Suzume, c’est bien évidemment le deuil. Ce deuil qui touche le personnage principal, la composition des figurants et donc le public du film. Suzume a perdu sa mère, et la cherche inconsciemment dans ce souvenir qu’est cette chaise construite pour son anniversaire et légué à nouveau lors de son premier passage de porte. Ce passage dans l’autre monde qui est l’événement traumatique de Suzume touche au delà de sa personne. Elle est rescapée d’un désastre national.
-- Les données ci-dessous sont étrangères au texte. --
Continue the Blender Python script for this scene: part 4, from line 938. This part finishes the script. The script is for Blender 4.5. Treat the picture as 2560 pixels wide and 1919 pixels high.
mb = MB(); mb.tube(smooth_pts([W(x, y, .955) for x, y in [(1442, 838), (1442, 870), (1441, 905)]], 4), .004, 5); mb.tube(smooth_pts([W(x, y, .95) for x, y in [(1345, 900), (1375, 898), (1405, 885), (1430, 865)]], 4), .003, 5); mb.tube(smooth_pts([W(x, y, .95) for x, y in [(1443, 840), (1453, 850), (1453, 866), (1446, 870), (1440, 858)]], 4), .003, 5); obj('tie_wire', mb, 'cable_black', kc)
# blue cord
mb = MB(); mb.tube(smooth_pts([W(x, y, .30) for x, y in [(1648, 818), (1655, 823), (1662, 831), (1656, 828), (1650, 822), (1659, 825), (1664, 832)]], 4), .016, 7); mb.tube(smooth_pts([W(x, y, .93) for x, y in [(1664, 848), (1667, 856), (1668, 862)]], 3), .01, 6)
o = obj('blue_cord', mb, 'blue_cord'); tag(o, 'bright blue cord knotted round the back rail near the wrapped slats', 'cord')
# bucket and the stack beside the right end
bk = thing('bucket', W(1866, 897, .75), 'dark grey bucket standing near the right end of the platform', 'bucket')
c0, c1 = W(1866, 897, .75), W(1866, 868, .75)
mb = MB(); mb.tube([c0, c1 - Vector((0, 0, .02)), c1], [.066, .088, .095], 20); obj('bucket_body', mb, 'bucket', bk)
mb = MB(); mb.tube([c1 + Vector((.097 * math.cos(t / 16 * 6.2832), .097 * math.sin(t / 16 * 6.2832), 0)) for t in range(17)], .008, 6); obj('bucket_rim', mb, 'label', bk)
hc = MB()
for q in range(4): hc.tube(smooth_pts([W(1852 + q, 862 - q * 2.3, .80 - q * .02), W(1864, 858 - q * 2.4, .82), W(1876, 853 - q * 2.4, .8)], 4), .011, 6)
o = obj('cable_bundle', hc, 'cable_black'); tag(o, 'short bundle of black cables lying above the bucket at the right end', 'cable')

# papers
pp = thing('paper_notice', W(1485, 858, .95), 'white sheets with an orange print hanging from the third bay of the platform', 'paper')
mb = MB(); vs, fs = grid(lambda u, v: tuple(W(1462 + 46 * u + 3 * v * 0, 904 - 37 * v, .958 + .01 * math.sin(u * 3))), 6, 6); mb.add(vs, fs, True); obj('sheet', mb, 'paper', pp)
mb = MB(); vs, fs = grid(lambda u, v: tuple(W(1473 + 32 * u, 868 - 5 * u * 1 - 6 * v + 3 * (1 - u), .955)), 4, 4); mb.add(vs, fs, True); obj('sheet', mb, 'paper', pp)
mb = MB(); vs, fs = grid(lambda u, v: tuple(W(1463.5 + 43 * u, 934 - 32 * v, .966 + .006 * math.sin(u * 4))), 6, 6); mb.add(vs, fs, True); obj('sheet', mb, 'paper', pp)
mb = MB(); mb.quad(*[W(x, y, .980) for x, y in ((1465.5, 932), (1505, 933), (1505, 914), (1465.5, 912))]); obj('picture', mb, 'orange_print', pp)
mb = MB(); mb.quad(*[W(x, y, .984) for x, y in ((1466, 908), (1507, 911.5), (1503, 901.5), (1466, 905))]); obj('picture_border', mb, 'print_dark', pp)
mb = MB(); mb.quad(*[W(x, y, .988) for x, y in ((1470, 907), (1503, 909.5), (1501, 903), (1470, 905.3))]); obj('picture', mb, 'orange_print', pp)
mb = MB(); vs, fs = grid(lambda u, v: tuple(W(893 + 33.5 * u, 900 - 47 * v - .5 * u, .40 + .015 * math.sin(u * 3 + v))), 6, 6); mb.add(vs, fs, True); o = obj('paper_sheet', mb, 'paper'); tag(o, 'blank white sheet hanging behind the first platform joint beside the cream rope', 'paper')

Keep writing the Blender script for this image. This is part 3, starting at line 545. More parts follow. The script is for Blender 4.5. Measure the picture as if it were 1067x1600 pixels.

Le tsunami du 11 mars 2011, atteignant une magnitude de 9.1 causant la mort d’environ 15 000 personnes et la disparition d’environ 10 000… Un traumatisme porté par le film au travers des alarmes régulières sur le téléphone, faisant écho d’abord aux portes ouvertes, nous amenant inéluctablement à la détresse de notre héroïne.

La rencontre entre Suzume et Chika, si rafraichissante, évoque ce que le film aurait pu être avec deux héroïnes

Sa quête se décrit par des épisodes d’urbex intenses vers une réelle célébration de ces lieux fantômes transformés en autel émotionnel. Car c’est en invoquant le souvenir des victimes que la force de fermer les portes devient possible. Il s’agit de réparer les vivants

La fin du film nous propose la vision d’un temps cyclique, philosophiquement japonais et bouddhiste. Car c’est elle-même qu’elle rencontre encore une fois, de l’autre côté. Elle face à son enfance, dans la certitude d’avoir grandi pour faire grandir. Ce cycle du temps, où le passé est le futur, et le présent un temps d’accomplissement perpétuel. Ce qui permet une réconciliation des souvenirs brisés vers un apaisement d’un sens compris, et réparé.

Pour conclure, je dirais que Suzume est une œuvre puissante, qui dans sa contrainte scénaristique a su trouver le moyen de faire vivre son message principal : un hommage aux morts et un éloge des survivants.